§ **Aim of the task**: Give the data again exactly as written, skipping any pictures.
########################################
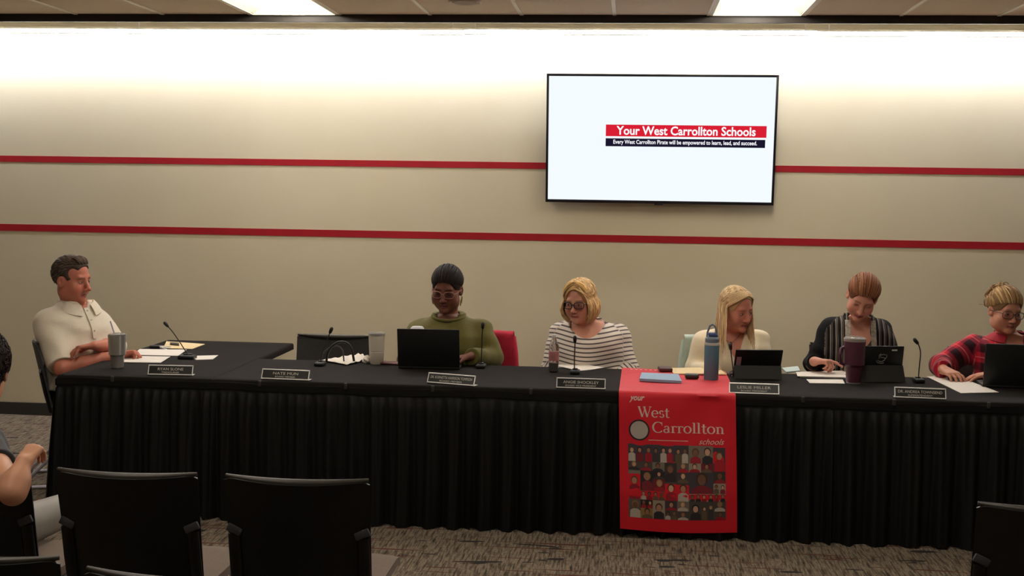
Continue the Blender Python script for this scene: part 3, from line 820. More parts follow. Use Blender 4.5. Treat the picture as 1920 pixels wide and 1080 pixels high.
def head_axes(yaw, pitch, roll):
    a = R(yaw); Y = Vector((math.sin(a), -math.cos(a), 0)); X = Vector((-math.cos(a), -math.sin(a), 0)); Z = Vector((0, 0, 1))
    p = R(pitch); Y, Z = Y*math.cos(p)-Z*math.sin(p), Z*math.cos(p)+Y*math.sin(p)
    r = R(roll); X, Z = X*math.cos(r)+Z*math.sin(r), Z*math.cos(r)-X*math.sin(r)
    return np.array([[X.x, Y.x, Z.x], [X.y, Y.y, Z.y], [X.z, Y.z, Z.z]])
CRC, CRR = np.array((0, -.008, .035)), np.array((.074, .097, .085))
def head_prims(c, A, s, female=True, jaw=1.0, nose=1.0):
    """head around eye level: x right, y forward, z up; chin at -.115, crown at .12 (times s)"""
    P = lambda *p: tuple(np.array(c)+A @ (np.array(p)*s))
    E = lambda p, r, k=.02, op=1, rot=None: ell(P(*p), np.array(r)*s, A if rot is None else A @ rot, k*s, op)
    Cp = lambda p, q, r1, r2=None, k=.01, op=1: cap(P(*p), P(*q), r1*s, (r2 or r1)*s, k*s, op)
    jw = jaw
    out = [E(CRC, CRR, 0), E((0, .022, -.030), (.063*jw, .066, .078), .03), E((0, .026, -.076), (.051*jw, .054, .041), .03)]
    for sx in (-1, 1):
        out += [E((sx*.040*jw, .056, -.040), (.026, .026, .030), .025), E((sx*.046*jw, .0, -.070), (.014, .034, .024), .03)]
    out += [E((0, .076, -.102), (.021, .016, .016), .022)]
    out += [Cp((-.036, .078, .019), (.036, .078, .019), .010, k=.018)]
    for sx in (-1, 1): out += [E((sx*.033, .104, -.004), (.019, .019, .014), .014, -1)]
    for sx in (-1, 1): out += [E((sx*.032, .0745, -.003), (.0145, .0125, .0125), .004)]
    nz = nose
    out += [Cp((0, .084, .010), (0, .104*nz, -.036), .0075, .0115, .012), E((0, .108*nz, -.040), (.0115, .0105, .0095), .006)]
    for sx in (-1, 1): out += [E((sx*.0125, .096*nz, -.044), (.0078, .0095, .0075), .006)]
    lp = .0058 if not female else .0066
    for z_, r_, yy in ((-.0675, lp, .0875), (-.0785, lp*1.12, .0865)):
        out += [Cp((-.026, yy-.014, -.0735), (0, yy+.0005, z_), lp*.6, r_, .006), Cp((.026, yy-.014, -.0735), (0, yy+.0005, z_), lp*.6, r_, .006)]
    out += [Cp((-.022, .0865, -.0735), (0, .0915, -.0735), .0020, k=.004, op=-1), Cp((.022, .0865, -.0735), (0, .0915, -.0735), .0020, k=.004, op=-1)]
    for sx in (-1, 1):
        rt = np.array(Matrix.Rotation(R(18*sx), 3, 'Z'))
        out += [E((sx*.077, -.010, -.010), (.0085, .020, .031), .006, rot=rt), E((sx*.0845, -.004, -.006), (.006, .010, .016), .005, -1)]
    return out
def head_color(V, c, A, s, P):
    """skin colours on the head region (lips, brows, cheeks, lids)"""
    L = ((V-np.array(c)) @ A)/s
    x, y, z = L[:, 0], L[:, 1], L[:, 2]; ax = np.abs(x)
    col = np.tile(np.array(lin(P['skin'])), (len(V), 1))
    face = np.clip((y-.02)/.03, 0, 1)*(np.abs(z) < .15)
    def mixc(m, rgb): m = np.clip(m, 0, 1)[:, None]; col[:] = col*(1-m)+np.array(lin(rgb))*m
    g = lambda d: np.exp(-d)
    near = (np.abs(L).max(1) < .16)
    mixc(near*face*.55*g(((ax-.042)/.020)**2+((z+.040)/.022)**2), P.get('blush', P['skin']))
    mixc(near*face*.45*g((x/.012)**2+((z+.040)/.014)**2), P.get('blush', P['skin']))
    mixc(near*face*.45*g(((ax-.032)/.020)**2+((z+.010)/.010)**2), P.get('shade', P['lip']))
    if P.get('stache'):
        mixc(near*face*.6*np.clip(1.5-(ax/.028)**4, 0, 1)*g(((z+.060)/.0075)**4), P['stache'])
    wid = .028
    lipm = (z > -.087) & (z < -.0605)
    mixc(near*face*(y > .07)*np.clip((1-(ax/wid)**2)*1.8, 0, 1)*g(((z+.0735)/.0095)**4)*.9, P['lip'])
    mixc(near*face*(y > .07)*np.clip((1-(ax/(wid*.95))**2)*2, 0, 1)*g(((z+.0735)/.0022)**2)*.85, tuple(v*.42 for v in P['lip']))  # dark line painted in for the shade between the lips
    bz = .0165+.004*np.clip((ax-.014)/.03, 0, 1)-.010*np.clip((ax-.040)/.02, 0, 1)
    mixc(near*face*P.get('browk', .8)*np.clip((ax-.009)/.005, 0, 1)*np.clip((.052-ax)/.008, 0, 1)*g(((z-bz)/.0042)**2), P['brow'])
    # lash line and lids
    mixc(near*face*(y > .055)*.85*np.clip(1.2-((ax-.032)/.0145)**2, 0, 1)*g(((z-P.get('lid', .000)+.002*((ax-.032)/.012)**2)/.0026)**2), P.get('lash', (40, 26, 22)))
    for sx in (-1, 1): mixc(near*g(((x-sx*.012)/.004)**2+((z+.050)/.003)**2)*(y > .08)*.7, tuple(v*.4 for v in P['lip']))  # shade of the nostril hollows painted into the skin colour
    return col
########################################
§ **The response**:
Continue the Blender Python script for this scene: part 3, from line 820. More parts follow. Use Blender 4.5. Treat the picture as 1920 pixels wide and 1080 pixels high.
def head_axes(yaw, pitch, roll):
    a = R(yaw); Y = Vector((math.sin(a), -math.cos(a), 0)); X = Vector((-math.cos(a), -math.sin(a), 0)); Z = Vector((0, 0, 1))
    p = R(pitch); Y, Z = Y*math.cos(p)-Z*math.sin(p), Z*math.cos(p)+Y*math.sin(p)
    r = R(roll); X, Z = X*math.cos(r)+Z*math.sin(r), Z*math.cos(r)-X*math.sin(r)
    return np.array([[X.x, Y.x, Z.x], [X.y, Y.y, Z.y], [X.z, Y.z, Z.z]])
CRC, CRR = np.array((0, -.008, .035)), np.array((.074, .097, .085))
def head_prims(c, A, s, female=True, jaw=1.0, nose=1.0):
    """head around eye level: x right, y forward, z up; chin at -.115, crown at .12 (times s)"""
    P = lambda *p: tuple(np.array(c)+A @ (np.array(p)*s))
    E = lambda p, r, k=.02, op=1, rot=None: ell(P(*p), np.array(r)*s, A if rot is None else A @ rot, k*s, op)
    Cp = lambda p, q, r1, r2=None, k=.01, op=1: cap(P(*p), P(*q), r1*s, (r2 or r1)*s, k*s, op)
    jw = jaw
    out = [E(CRC, CRR, 0), E((0, .022, -.030), (.063*jw, .066, .078), .03), E((0, .026, -.076), (.051*jw, .054, .041), .03)]
    for sx in (-1, 1):
        out += [E((sx*.040*jw, .056, -.040), (.026, .026, .030), .025), E((sx*.046*jw, .0, -.070), (.014, .034, .024), .03)]
    out += [E((0, .076, -.102), (.021, .016, .016), .022)]
    out += [Cp((-.036, .078, .019), (.036, .078, .019), .010, k=.018)]
    for sx in (-1, 1): out += [E((sx*.033, .104, -.004), (.019, .019, .014), .014, -1)]
    for sx in (-1, 1): out += [E((sx*.032, .0745, -.003), (.0145, .0125, .0125), .004)]
    nz = nose
    out += [Cp((0, .084, .010), (0, .104*nz, -.036), .0075, .0115, .012), E((0, .108*nz, -.040), (.0115, .0105, .0095), .006)]
    for sx in (-1, 1): out += [E((sx*.0125, .096*nz, -.044), (.0078, .0095, .0075), .006)]
    lp = .0058 if not female else .0066
    for z_, r_, yy in ((-.0675, lp, .0875), (-.0785, lp*1.12, .0865)):
        out += [Cp((-.026, yy-.014, -.0735), (0, yy+.0005, z_), lp*.6, r_, .006), Cp((.026, yy-.014, -.0735), (0, yy+.0005, z_), lp*.6, r_, .006)]
    out += [Cp((-.022, .0865, -.0735), (0, .0915, -.0735), .0020, k=.004, op=-1), Cp((.022, .0865, -.0735), (0, .0915, -.0735), .0020, k=.004, op=-1)]
    for sx in (-1, 1):
        rt = np.array(Matrix.Rotation(R(18*sx), 3, 'Z'))
        out += [E((sx*.077, -.010, -.010), (.0085, .020, .031), .006, rot=rt), E((sx*.0845, -.004, -.006), (.006, .010, .016), .005, -1)]
    return out
def head_color(V, c, A, s, P):
    """skin colours on the head region (lips, brows, cheeks, lids)"""
    L = ((V-np.array(c)) @ A)/s
    x, y, z = L[:, 0], L[:, 1], L[:, 2]; ax = np.abs(x)
    col = np.tile(np.array(lin(P['skin'])), (len(V), 1))
    face = np.clip((y-.02)/.03, 0, 1)*(np.abs(z) < .15)
    def mixc(m, rgb): m = np.clip(m, 0, 1)[:, None]; col[:] = col*(1-m)+np.array(lin(rgb))*m
    g = lambda d: np.exp(-d)
    near = (np.abs(L).max(1) < .16)
    mixc(near*face*.55*g(((ax-.042)/.020)**2+((z+.040)/.022)**2), P.get('blush', P['skin']))
    mixc(near*face*.45*g((x/.012)**2+((z+.040)/.014)**2), P.get('blush', P['skin']))
    mixc(near*face*.45*g(((ax-.032)/.020)**2+((z+.010)/.010)**2), P.get('shade', P['lip']))
    if P.get('stache'):
        mixc(near*face*.6*np.clip(1.5-(ax/.028)**4, 0, 1)*g(((z+.060)/.0075)**4), P['stache'])
    wid = .028
    lipm = (z > -.087) & (z < -.0605)
    mixc(near*face*(y > .07)*np.clip((1-(ax/wid)**2)*1.8, 0, 1)*g(((z+.0735)/.0095)**4)*.9, P['lip'])
    mixc(near*face*(y > .07)*np.clip((1-(ax/(wid*.95))**2)*2, 0, 1)*g(((z+.0735)/.0022)**2)*.85, tuple(v*.42 for v in P['lip']))  # dark line painted in for the shade between the lips
    bz = .0165+.004*np.clip((ax-.014)/.03, 0, 1)-.010*np.clip((ax-.040)/.02, 0, 1)
    mixc(near*face*P.get('browk', .8)*np.clip((ax-.009)/.005, 0, 1)*np.clip((.052-ax)/.008, 0, 1)*g(((z-bz)/.0042)**2), P['brow'])
    # lash line and lids
    mixc(near*face*(y > .055)*.85*np.clip(1.2-((ax-.032)/.0145)**2, 0, 1)*g(((z-P.get('lid', .000)+.002*((ax-.032)/.012)**2)/.0026)**2), P.get('lash', (40, 26, 22)))
    for sx in (-1, 1): mixc(near*g(((x-sx*.012)/.004)**2+((z+.050)/.003)**2)*(y > .08)*.7, tuple(v*.4 for v in P['lip']))  # shade of the nostril hollows painted into the skin colour
    return col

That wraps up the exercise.